Scene script records:
○ ○ ○ ○ ○ ○ ○
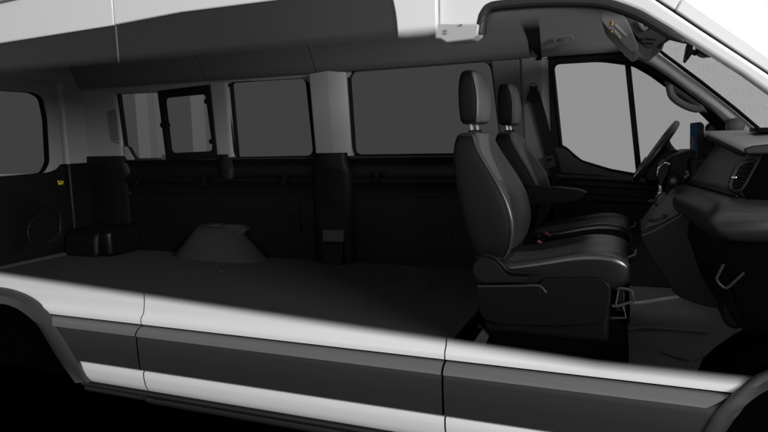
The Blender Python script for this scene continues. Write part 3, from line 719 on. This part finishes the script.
MB().prism(xz([(620, 14), (626, 17), (627, 23), (624, 20)], 1.0), 'y', .98, 1.1).build('console_opening', m_rubber, oc)

# ---- dashboard: lofted along y (near end -> far end)
def loft_y(stations, name, m, parent, **k):
    return MB().loft([[(x, y, z) for x, z in pts] for y, pts in stations]).build(name, m, parent, **k)
dA = [(.33, 1.405), (.345, 1.43), (.375, 1.50), (.385, 1.525), (.9, 1.53), (.9, 1.2), (.36, 1.36)]
dB = [(.225, 1.385), (.235, 1.40), (.29, 1.49), (.335, 1.57), (.9, 1.57), (.9, 1.2), (.26, 1.35)]
dash = loft_y([(.27, dA), (.5, [tuple(np.array(a) * .65 + np.array(b) * .35) for a, b in zip(dA, dB)]), (.98, dB)], 'dashboard', m_dash, VAN, bevel=.015, seg=3)
# pale top pad with its lip, across the whole width
tA = [(.335, 1.528), (.325, 1.545), (.35, 1.556), (.55, 1.575), (.9, 1.56), (.9, 1.535)]
tB = [(.30, 1.575), (.285, 1.59), (.31, 1.600), (.5, 1.60), (.9, 1.58), (.9, 1.56)]
tC = [(.36, 1.575), (.345, 1.59), (.37, 1.600), (.55, 1.60), (.9, 1.58), (.9, 1.56)]
loft_y([(.25, tA), (.6, [tuple(np.array(a) * .5 + np.array(b) * .5) for a, b in zip(tA, tB)]), (.98, tB), (1.3, tC), (1.85, tC)], 'dash_pad', m_dashtop, dash, bevel=.01, seg=3)
MB().tube(smooth_path([(.338, .25, 1.524), (.322, .5, 1.543), (.30, .8, 1.566), (.295, .98, 1.572)], 6), [.003, .006, .009] + [.012] * 16, n=8).build('pad_piping', m_rubber, dash)
p = at_y(762, 137, .75); MB().prism(rnd([(p.x - .05, .6), (p.x + .2, .6), (p.x + .2, .9), (p.x - .03, .86)], .03, 3), 'z', 1.596, 1.612).build('pad_tray', m_rubber, dash)
# dark near end of the dashboard
MB().prism(dA, 'y', .255, .272).build('dash_end', m_void, dash, bevel=.004)
MB().prism(tA, 'y', .236, .2515).build('pad_end', m_console, dash, bevel=.006, seg=3)
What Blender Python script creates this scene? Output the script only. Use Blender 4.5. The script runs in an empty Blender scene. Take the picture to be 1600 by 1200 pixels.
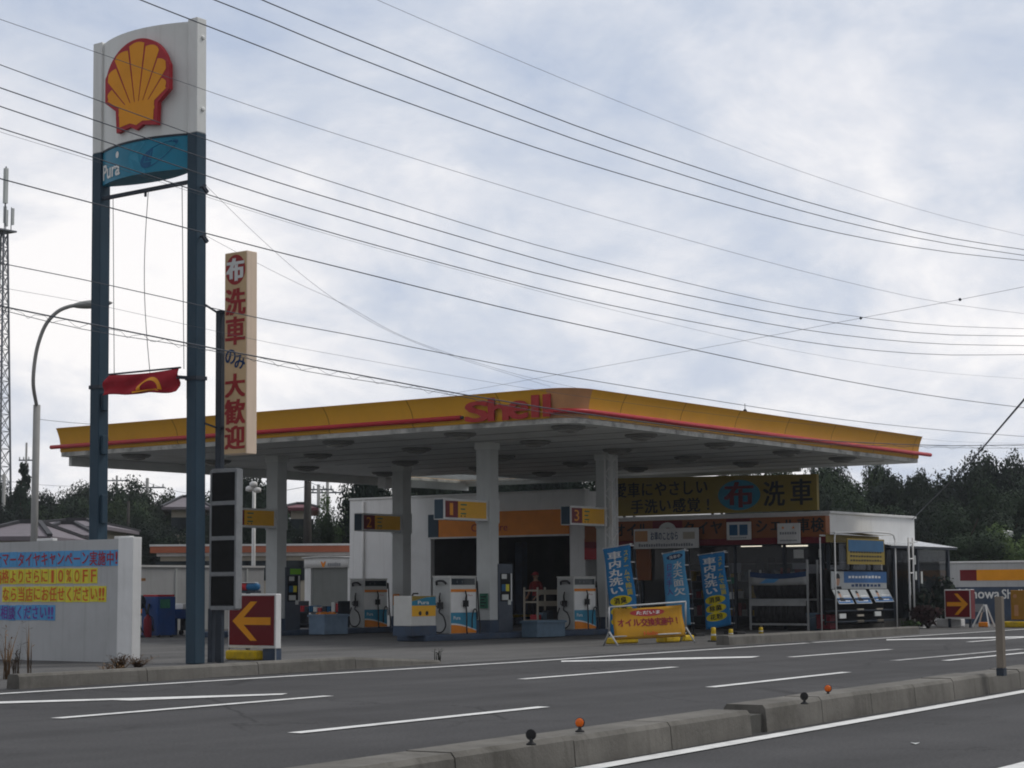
○ ○ ○ ○ ○ ○ ○
REQUIRED WORK.
Only the lines from the top of the data through the line with "1.1).build('console_opening', m_rubber, oc)" should be quoted, exactly and with both ends kept; skip the pictures.

ANSWER IN FULL.
The Blender Python script for this scene continues. Write part 3, from line 719 on. This part finishes the script.
MB().prism(xz([(620, 14), (626, 17), (627, 23), (624, 20)], 1.0), 'y', .98, 1.1).build('console_opening', m_rubber, oc)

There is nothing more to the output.